Over its one-year duration, this Collaborative Planning Grant project aims to prepare for a Track 3 S-STEM proposal centered on transfer students in STEM fields by documenting challenges to student persistence including math preparedness, curricular barriers, and multiple identities. While research on the barriers facing traditional engineering students is extensive, less work is available on the barriers facing students pursuing a CTP pathway in STEM.
The project will engage stakeholders at both institutions via working groups to inform the design of a cross-institutional scholarship program specific to college transfer students. Two-year colleges are more accessible to low-income populations than four-year institutions, so this project has the potential to broaden participation in the STEM field and inform curricular and cocurricular program development to support transfer students.

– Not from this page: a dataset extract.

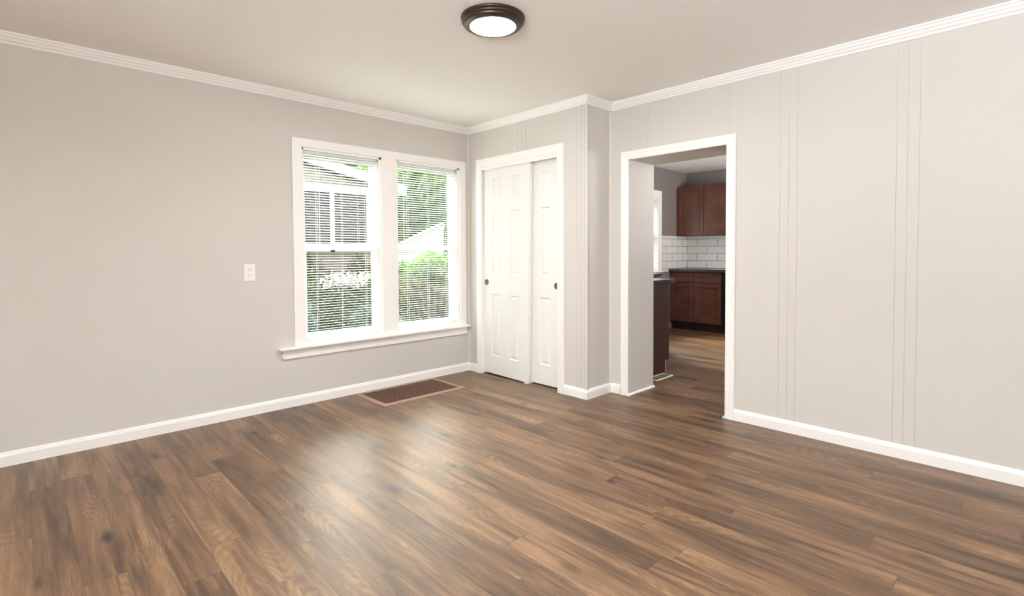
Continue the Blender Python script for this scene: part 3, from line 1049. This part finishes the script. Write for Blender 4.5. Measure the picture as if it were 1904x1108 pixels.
t = thing('neighbor_house', 'white neighbouring house with a sloping gable edge and dark porch windows', 'house', (-1.2, HY, GZ))
apx = -0.9
wl = MB().prism([(-7.0, 1.22), (1.64, 1.22), (1.64, rake_z(1.64) - 0.12), (apx, rake_z(apx) - 0.12), (-7.0, rake_z(apx) - 0.12 - 0.208 * 4.6)], 'y', HY, HY + 0.15)
wl.box(1.49, 1.64, HY + 0.15, HY + 7, 1.22, rake_z(1.64) - 0.12)
wl.build('gable_wall', 'soffit', t)
hd = MB().box(-7.0, 1.66, HY - 0.02, HY + 0.01, 2.31, 2.44).build('header_board', 'ext_white', t)
MB().box(-7.0, 1.64, HY + 0.0, HY + 0.15, GZ, 1.22).build('skirting', 'base_siding', t)
MB().box(-7.0, 1.68, HY - 0.05, HY + 0.02, 1.22, 1.33).build('sill_board', 'ext_white', t)
# rake boards and roof
rb = MB().prism([(2.19, rake_z(2.19) - 0.14), (2.19, rake_z(2.19) + 0.02), (apx, rake_z(apx) + 0.02), (apx, rake_z(apx) - 0.14)], 'y', HY - 0.42, HY - 0.38)
rb.prism([(apx, rake_z(apx) - 0.14), (apx, rake_z(apx) + 0.02), (-7.6, rake_z(apx) + 0.02 - 0.208 * 6.7), (-7.6, rake_z(apx) - 0.14 - 0.208 * 6.7)], 'y', HY - 0.42, HY - 0.38)
rb.build('rake_board', 'ext_white', t)
rl = rake_z(apx) - 0.208 * 6.7
rf = MB().prism([(1.78, rake_z(1.78)), (1.78, rake_z(1.78) + 0.05), (apx, rake_z(apx) + 0.05), (-7.6, rl + 0.05), (-7.6, rl), (apx, rake_z(apx))], 'y', HY + 0.10, HY + 8)
rf.prism([(2.20, rake_z(2.20)), (2.20, rake_z(2.20) + 0.05), (apx, rake_z(apx) + 0.05), (-7.6, rl + 0.05), (-7.6, rl), (apx, rake_z(apx))], 'y', HY - 0.38, HY + 0.10)
rf.build('roof', 'roof', t)
MB().box(2.14, 2.20, HY - 0.40, HY + 0.10, rake_z(2.19) - 0.15, rake_z(2.19)).build('eave_board', 'ext_white', t)
wx = [(-3.6, -2.75), (-2.65, -1.80), (-1.35, -0.55), (-0.45, 0.335), (0.37, 0.822), (0.906, 1.368), (1.395, 1.555)]
for a, b_ in wx:
    w = MB()
    w.box(a - 0.03, a, HY - 0.03, HY + 0.03, 1.33, 2.31)
    w.box(b_, b_ + 0.03, HY - 0.03, HY + 0.03, 1.33, 2.31)
    w.box(a, b_, HY - 0.03, HY + 0.03, 2.29, 2.31)
    w.box(a, b_, HY - 0.03, HY + 0.03, 1.33, 1.35)
    wf = w.build('porch_window', 'ext_white', t)
    MB().box(a, b_, HY - 0.015, HY - 0.005, 1.35, 2.29).build('window_pane', 'ext_glass', wf)
MB().box(0.822, 0.906, HY - 0.05, HY + 0.02, 1.22, 2.35).build('porch_post', 'ext_white', t)
MB().box(1.565, 1.67, HY - 0.04, HY + 0.1, 1.22, 2.44).build('corner_board', 'ext_white', t)

# white garage beyond the right pane
# white garage beyond the right pane, its ridge running away from the house
t = thing('garage', 'bright white gabled garage end seen low in the right window', 'garage', (6.6, 10.6, GZ))
GE, GW, GP = (0.592, 0.806), (0.806, -0.592), (6.2, 10.0)


def gpt(s_, z, d):
    return (GP[0] + GW[0] * s_ + GE[0] * d, GP[1] + GW[1] * s_ + GE[1] * d, z)


def gprism(pts, d0, d1):
    return MB().loft([[gpt(a, z, d0) for a, z in pts], [gpt(a, z, d1) for a, z in pts]])


gprism([(-2.3, GZ), (0.70, GZ), (0.70, 2.06), (0.64, 2.10), (-2.3, 0.70)], 0.0, 2.4).build('garage_wall', 'ext_white', t)
gprism([(-2.5, 0.66), (0.652, 2.177), (0.74, 2.09), (0.70, 2.06), (0.64, 2.10), (-2.46, 0.60)], -0.15, 2.5).build('garage_roof', 'ext_white', t)


def foliage(center, radii, n, size, material, parent, name='foliage', seed=0, clumps=14):
    r = random.Random(seed)
    cl = []
    for _ in range(clumps):
        while True:
            p = Vector((r.uniform(-1, 1), r.uniform(-1, 1), r.uniform(-1, 1)))
            if p.length < 1:
                break
        cl.append(p * 0.72)
    mb = MB()
    mb.keep = True
    for _ in range(n):
        c_ = r.choice(cl)
        d = Vector((r.gauss(0, 1), r.gauss(0, 1), r.gauss(0, 1))).normalized() * (r.random() ** 0.4) * 0.42
        p = c_ + d
        P = Vector((center[0] + p.x * radii[0], center[1] + p.y * radii[1], center[2] + p.z * radii[2]))
        nrm = Vector((r.gauss(0, 1), r.gauss(0, 1), r.gauss(0.5, 1))).normalized()
        a = nrm.orthogonal().normalized()
        b2 = nrm.cross(a)
        ang = r.uniform(0, 6.28)
        u = a * math.cos(ang) + b2 * math.sin(ang)
        w = nrm.cross(u)
        s = size * r.uniform(0.6, 1.3)
        mb.add([P - u * s, P - w * s * 0.45 + nrm * s * 0.1, P + u * s, P + w * s * 0.45 + nrm * s * 0.1], [(0, 1, 2, 3)])
    return mb.build(name, material, parent)


def tree(label, x, y, h, rad, material, n, leaf, seed, trunk_r=0.16):
    t = thing('tree', label, 'tree', (x, y, GZ), 'trees beyond the window')
    tk = MB().tube([(x, y, GZ), (x + 0.05, y, GZ + h * 0.3), (x - 0.05, y + 0.05, GZ + h * 0.6), (x, y, GZ + h * 0.85)], [trunk_r, trunk_r * 0.8, trunk_r * 0.55, trunk_r * 0.2], 10)
    r = random.Random(seed)
    for k in range(5):
        a = r.uniform(0, 6.28)
        z = GZ + h * r.uniform(0.35, 0.65)
        tk.tube([(x, y, z), (x + math.cos(a) * rad * 0.4, y + math.sin(a) * rad * 0.4, z + h * 0.12), (x + math.cos(a) * rad * 0.7, y + math.sin(a) * rad * 0.7, z + h * 0.2)], [trunk_r * 0.45, trunk_r * 0.3, trunk_r * 0.1], 7)
    tk.build('trunk', 'bark', t)
    foliage((x, y, GZ + h * 0.58), (rad, rad, h * 0.46), n, leaf, material, t, 'foliage', seed, 30)
    return t


tree('green tree right behind the white garage roof slope', 6.5, 15.5, 6.2, 1.8, 'leaf_green', 9000, 0.15, 1)
tree('broad bright green tree filling the upper right window', 10.3, 15.5, 6.6, 1.9, 'leaf_green', 11000, 0.15, 2)
tree('green tree at the right edge of the right window', 13.9, 15.5, 6.3, 1.9, 'leaf_green', 9000, 0.15, 3)
tree('mid green tree showing above the end of the porch gable edge', 8.4, 19.6, 7.6, 1.8, 'leaf_green', 9000, 0.17, 4)
tree('tall shaded tree between the two front trees in the right window', 12.4, 19.6, 7.8, 1.8, 'leaf_dark', 9000, 0.18, 5)
tree('shaded tree behind the right edge tree', 16.4, 19.6, 7.4, 1.8, 'leaf_dark', 8000, 0.18, 6)
tree('far tall tree at the back left of the tree row', 10.6, 24.0, 9.2, 2.0, 'leaf_dark', 9000, 0.2, 7)
tree('far tall tree in the middle at the back of the tree row', 14.9, 24.0, 9.4, 2.0, 'leaf_dark', 9000, 0.2, 8)
tree('far tree peeking over the high part of the porch gable', 5.9, 24.0, 9.0, 2.3, 'leaf_dark', 9000, 0.2, 9)


def shrub(label, x, y, rx, ry, top, material, n, leaf, seed, extra=None):
    t = thing('shrub', label, 'shrub', (x, y, GZ), 'shrubs in the side yard')
    st = MB()
    r = random.Random(seed)
    for k in range(6):
        a = r.uniform(0, 6.28)
        st.tube([(x, y, GZ), (x + math.cos(a) * rx * 0.3, y + math.sin(a) * ry * 0.3, GZ + (top - GZ) * 0.5), (x + math.cos(a) * rx * 0.6, y + math.sin(a) * ry * 0.6, GZ + (top - GZ) * 0.85)], [0.025, 0.016, 0.006], 6)
    st.build('stems', 'bark', t)
    foliage((x, y, (top + GZ) / 2), (rx, ry, (top - GZ) / 2 * 1.0), n, leaf, material, t, 'foliage', seed, 22)
    if extra:
        foliage((x, y - ry * 0.25, extra[0]), (rx * 0.9, ry * 0.9, extra[1]), extra[2], extra[3], 'petal', t, 'blossoms', seed + 50, 12)['label'] = 'white blossoms'
    return t


shrub('yellow green shrub against the porch skirting at the left of the left window', -0.15, 4.2, 0.62, 0.45, 1.32, 'leaf_lime', 6000, 0.055, 11)
shrub('lime green bush at the porch corner in the left window', 1.25, 4.2, 0.62, 0.45, 1.28, 'leaf_lime', 6000, 0.055, 12)
shrub('bush covered in white blossoms low in the left window', 0.10, 3.1, 0.72, 0.40, 1.00, 'leaf_dark', 5500, 0.05, 13, (0.76, 0.20, 330, 0.05))
shrub('dark blue green low hedge plant in the left window', -0.95, 2.3, 0.5, 0.35, 0.72, 'leaf_blue', 5000, 0.045, 14)
shrub('blue green hedge plant at the foot of the blossom bush', 0.10, 2.0, 0.5, 0.35, 0.52, 'leaf_blue', 6000, 0.045, 15)
shrub('olive leafed hedge bush low in the right window', 1.75, 3.0, 0.75, 0.45, 0.92, 'leaf_olive', 6500, 0.05, 16)
shrub('dark green bush behind the olive hedge in the right window', 2.65, 4.6, 0.75, 0.6, 1.12, 'leaf_dark', 7500, 0.055, 17)
shrub('green bush standing in front of the white garage', 5.0, 8.0, 1.3, 0.8, 1.28, 'leaf_green', 9000, 0.075, 18)
shrub('dark olive bush at the right edge of the right window', 4.35, 5.6, 0.85, 0.6, 1.10, 'leaf_olive', 7500, 0.055, 19)
shrub('low dark green plant nearest the right window', 1.00, 1.7, 0.38, 0.35, 0.50, 'leaf_dark', 4500, 0.045, 20)
for i, (hx, lab) in enumerate(((11.9, 'tall dense hedge bush far behind the trees at the left'), (15.2, 'tall dense hedge bush far behind the trees above the garage'),
                              (18.5, 'tall dense hedge bush far behind the right edge trees'), (21.8, 'tall dense hedge bush farthest to the right behind the trees'))):
    shrub(lab, hx, 28.5, 1.5, 1.2, 4.6, 'leaf_green', 7000, 0.2, 31 + i)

The overall goal of this project is to increase STEM degree completion of low-income, high-achieving undergraduates with demonstrated financial need. The four specific project aims will support the project team in building capacity across The Citadel and TTC to submit a Track 3 S-STEM project: (1) assess the math preparedness of incoming two-year college students; (2) identify curricular barriers to completion of an engineering associate’s degree at TTC; (3) explore how students’ identities impact their academic pathways; and (4) use institutional, survey, and focus group data to plan future S-STEM interventions.
A significant body of literature supports the lack of math preparedness and the presence of “barrier” or “gateway” courses with student attrition from STEM. Additionally, the development of “student” or “engineer” identities are associated with retention in STEM. However, little is known about how these factors affect persistence of transfer students in engineering programs.

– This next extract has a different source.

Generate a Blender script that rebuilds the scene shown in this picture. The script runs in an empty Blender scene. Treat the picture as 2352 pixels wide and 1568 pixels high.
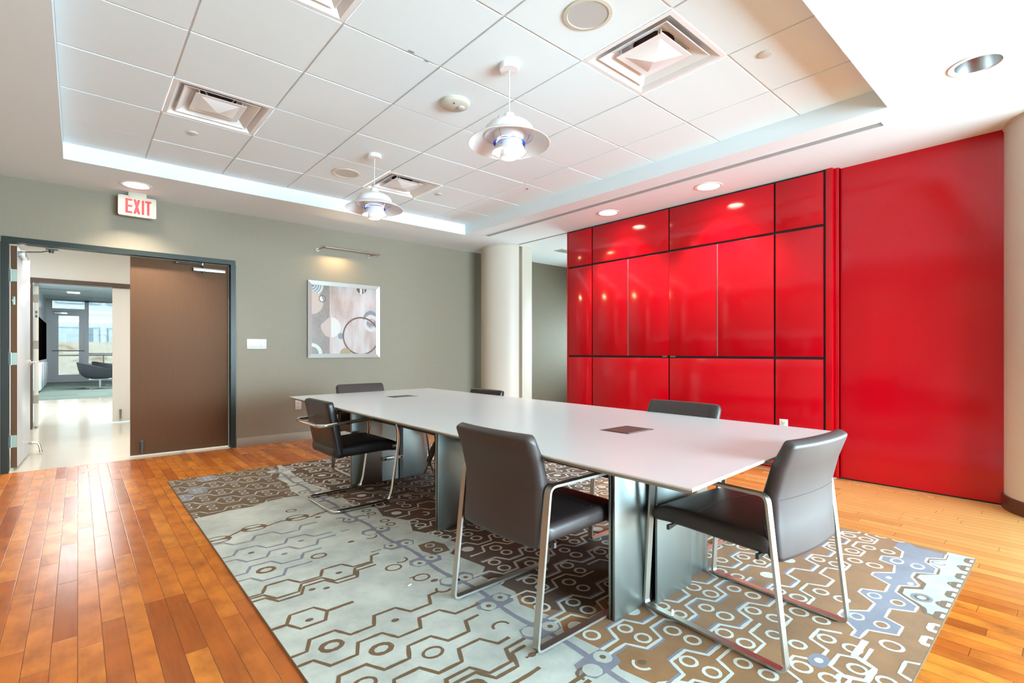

This project will document math-preparedness, barriers, identities, and academic persistence in transfer students by comparing pre-, post-, and non-transfer populations. Analysis of survey, focus group, and institutional data will be subject to statistical and regression analysis to identify trends and outliers. Discussion of the data at cross institutional working group meetings will inform design of a future scholarship program.

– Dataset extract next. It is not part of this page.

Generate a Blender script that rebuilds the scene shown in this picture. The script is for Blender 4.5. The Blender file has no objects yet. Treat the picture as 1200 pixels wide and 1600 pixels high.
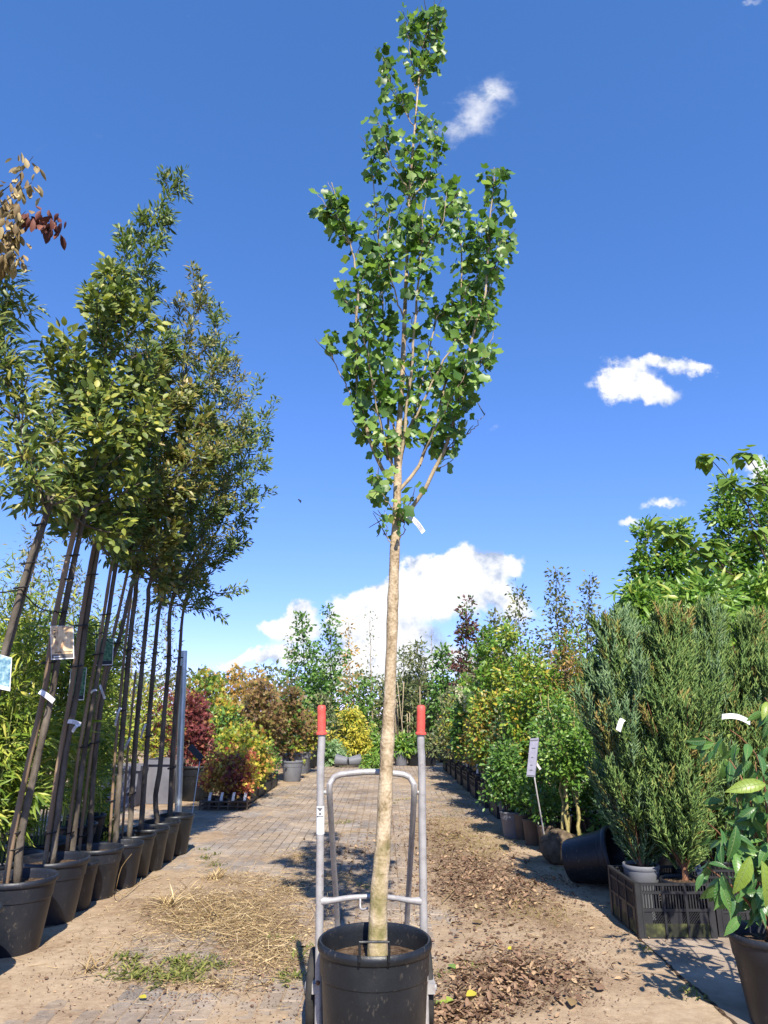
import bpy, math
import numpy as np
from mathutils import Matrix, Vector

SC = bpy.context.scene
COL = SC.collection
# ------------------------------------------------------------------ camera, sky, sun, exposure
H = 1.15                        # camera height
F = 1067.0                      # focal length in photograph pixels (1200 x 1600)
PITCH = math.radians(16.55)
cp, sp = math.cos(PITCH), math.sin(PITCH)
cam = bpy.data.cameras.new('camera')
cam.sensor_fit = 'VERTICAL'; cam.sensor_height = 36.0; cam.lens = F / 1600 * 36.0
cam.clip_start = 0.05; cam.clip_end = 3000
camo = bpy.data.objects.new('camera', cam); COL.objects.link(camo)
camo.location = (0, 0, H); camo.rotation_euler = (math.pi / 2 + PITCH, 0, 0)
SC.camera = camo
SUN_EL, SUN_AZ = math.radians(45), math.radians(9.5)      # sun stands behind the camera, a little to its right
SKY_STRENGTH = 0.12
SUN_STRENGTH = 5.0
sun = bpy.data.lights.new('sun', 'SUN'); sun.energy = SUN_STRENGTH; sun.angle = math.radians(0.53); sun.color = (1.0, 0.93, 0.82)
suno = bpy.data.objects.new('sun', sun); COL.objects.link(suno)
to_sun = Vector((math.sin(SUN_AZ) * math.cos(SUN_EL), -math.cos(SUN_AZ) * math.cos(SUN_EL), math.sin(SUN_EL)))
suno.rotation_euler = to_sun.to_track_quat('Z', 'Y').to_euler()
suno.location = to_sun * 40
SC.view_settings.view_transform = 'Standard'; SC.view_settings.look = 'None'
SC.view_settings.gamma = 1.0; SC.view_settings.use_curve_mapping = False
SC.view_settings.exposure = 0.90
SC.cycles.max_bounces = 4; SC.cycles.diffuse_bounces = 3; SC.cycles.glossy_bounces = 2; SC.cycles.transparent_max_bounces = 4

def pdir(px, py):
    a = (px - 600) / F; u = -(py - 800) / F
    return (a, cp - sp * u, sp + cp * u)
def at(px, py, Y):
    d = pdir(px, py); t = Y / d[1]
    return np.array((d[0] * t, Y, H + d[2] * t))
def gr(px, py, z0=0.0):
    d = pdir(px, py); t = (z0 - H) / d[2]
    return np.array((d[0] * t, d[1] * t, z0))
def mpp(px, py, Y):                      # metres per photograph pixel at that point
    z = at(px, py, Y)
    return (Y * cp + (z[2] - H) * sp) / F

# ---- world: Nishita sky with cumulus clouds set by direction
world = bpy.data.worlds.new('World'); SC.world = world; world.use_nodes = True
wt = world.node_tree; wt.nodes.clear()
def N(tree, typ, **kw):
    n = tree.nodes.new(typ)
    for k, v in kw.items(): setattr(n, k, v)
    return n
def L(tree, a, b): tree.links.new(a, b)
def math_(tree, op, a, b=None, c=None, clamp=False):
    n = N(tree, 'ShaderNodeMath', operation=op, use_clamp=clamp)
    for i, v in enumerate((a, b, c)):
        if v is None: continue
        if isinstance(v, (int, float)): n.inputs[i].default_value = v
        else: L(tree, v, n.inputs[i])
    return n.outputs[0]
def vmath(tree, op, a, b=None, scale=None):
    n = N(tree, 'ShaderNodeVectorMath', operation=op)
    for i, v in enumerate((a, b)):
        if v is None: continue
        if isinstance(v, (tuple, list)): n.inputs[i].default_value = v
        else: L(tree, v, n.inputs[i])
    if scale is not None: n.inputs['Scale'].default_value = scale
    return n.outputs['Value'] if op in ('DOT_PRODUCT', 'LENGTH') else n.outputs['Vector']
def smooth(tree, v, a, b):
    n = N(tree, 'ShaderNodeMapRange', interpolation_type='SMOOTHSTEP')
    L(tree, v, n.inputs[0]); n.inputs[1].default_value = a; n.inputs[2].default_value = b
    return n.outputs[0]
sky = N(wt, 'ShaderNodeTexSky', sky_type='NISHITA', sun_disc=False)
sky.sun_elevation = SUN_EL
sky.sun_rotation = math.pi - SUN_AZ
sky.air_density = 1.0; sky.dust_density = 0.0; sky.ozone_density = 3.0; sky.altitude = 3000
ssep = N(wt, 'ShaderNodeSeparateColor'); L(wt, sky.outputs[0], ssep.inputs[0]); scol = N(wt, 'ShaderNodeCombineColor')
for ch, (k_, p_) in enumerate(((0.74, 1.0), (1.11, 0.76), (1.80, 0.76))):     # one colour grade for the whole sky
    L(wt, math_(wt, 'MULTIPLY', math_(wt, 'POWER', ssep.outputs[ch], p_), k_), scol.inputs[ch])
bg1 = N(wt, 'ShaderNodeBackground'); bg1.inputs[1].default_value = SKY_STRENGTH; L(wt, scol.outputs[0], bg1.inputs[0])
tc = N(wt, 'ShaderNodeTexCoord'); sepn = N(wt, 'ShaderNodeSeparateXYZ'); L(wt, tc.outputs['Generated'], sepn.inputs[0])
ymax = math_(wt, 'MAXIMUM', sepn.outputs[1], 0.02)
u_ = math_(wt, 'DIVIDE', sepn.outputs[0], ymax); v_ = math_(wt, 'DIVIDE', sepn.outputs[2], ymax)
comb = N(wt, 'ShaderNodeCombineXYZ'); L(wt, u_, comb.inputs[0]); L(wt, v_, comb.inputs[1])
nz = N(wt, 'ShaderNodeTexNoise'); nz.inputs['Scale'].default_value = 15; nz.inputs['Detail'].default_value = 5; nz.inputs['Roughness'].default_value = 0.62
L(wt, comb.outputs[0], nz.inputs['Vector'])
dist = vmath(wt, 'SCALE', vmath(wt, 'SUBTRACT', nz.outputs['Color'], (0.5, 0.5, 0.5)), scale=0.085)
P = vmath(wt, 'ADD', comb.outputs[0], dist); P = vmath(wt, 'MULTIPLY', P, (1, 1, 0))
def uv(px, py):
    d = pdir(px, py); return d[0] / d[1], d[2] / d[1]
BLOBS = [(735, 880, 36, 28, 1.1), (790, 878, 28, 19, 1.1), (692, 895, 40, 26, 1.1), (645, 912, 38, 32, 1.1), (592, 945, 34, 28, 1.1), (542, 958, 28, 28, 1.1),
         (690, 935, 75, 28, .9), (605, 985, 60, 24, .8), (775, 925, 36, 20, .55), (808, 965, 32, 26, .8), (720, 1035, 130, 34, .8), (470, 958, 24, 22, 1.1), (434, 984, 26, 17, 1.05),
         (466, 990, 36, 18, .8), (382, 1026, 22, 10, 1.0), (358, 1036, 12, 7, .8), (430, 1030, 40, 14, .8), (560, 1040, 80, 40, .8),
         (775, 140, 34, 24, .50), (742, 174, 38, 32, .60), (700, 210, 28, 20, .42), (964, 597, 40, 25, 1.0), (1020, 610, 38, 25, 1.0), (1030, 565, 42, 11, .68), (1096, 576, 34, 13, .68),
         (1038, 785, 36, 12, .74), (983, 817, 26, 11, .72), (1190, 733, 28, 20, .95), (770, 663, 16, 11, .45), (1175, 2, 20, 6, .5)]
acc = None
for (bx, by, rx, ry, w) in BLOBS:
    u0, v0 = uv(bx, by); ru = abs(uv(bx + rx, by)[0] - u0); rv = abs(uv(bx, by - ry)[1] - v0)
    qn = N(wt, 'ShaderNodeVectorMath', operation='MULTIPLY_ADD'); L(wt, P, qn.inputs[0]); qn.inputs[1].default_value = (1 / ru, 1 / rv, 0); qn.inputs[2].default_value = (-u0 / ru, -v0 / rv, 0)
    q = qn.outputs[0]
    e = math_(wt, 'POWER', 0.40, vmath(wt, 'DOT_PRODUCT', q, q))
    acc = math_(wt, 'MULTIPLY', e, w) if acc is None else math_(wt, 'MULTIPLY_ADD', e, w, acc)
nz2 = N(wt, 'ShaderNodeTexNoise'); nz2.inputs['Scale'].default_value = 20; nz2.inputs['Detail'].default_value = 5; nz2.inputs['Roughness'].default_value = 0.6
L(wt, comb.outputs[0], nz2.inputs['Vector'])
dens = math_(wt, 'ADD', acc, math_(wt, 'MULTIPLY', math_(wt, 'SUBTRACT', nz2.outputs[0], 0.5), 0.9))
front = math_(wt, 'GREATER_THAN', sepn.outputs[1], 0.05)
hi_ = smooth(wt, v_, .85, 1.05)
soft = math_(wt, 'MULTIPLY', smooth(wt, dens, 0.12, 1.0), 1.0)
cr = smooth(wt, dens, 0.31, 0.72)
m1 = math_(wt, 'MULTIPLY', math_(wt, 'ADD', math_(wt, 'MULTIPLY', soft, hi_), math_(wt, 'MULTIPLY', cr, math_(wt, 'SUBTRACT', 1.0, hi_))), front)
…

Results of this project will be made available at regional and national engineering education conferences and through publications. This project is funded by NSF’s Scholarships in Science, Technology, Engineering, and Mathematics program, which seeks to increase the number of low-income academically talented students with demonstrated financial need who earn degrees in STEM fields.
It also aims to improve the education of future STEM workers, and to generate knowledge about academic success, retention, transfer, graduation, and academic/career pathways of low-income students.
This award reflects NSF's statutory mission and has been deemed worthy of support through evaluation using the Foundation's intellectual merit and broader impacts review criteria.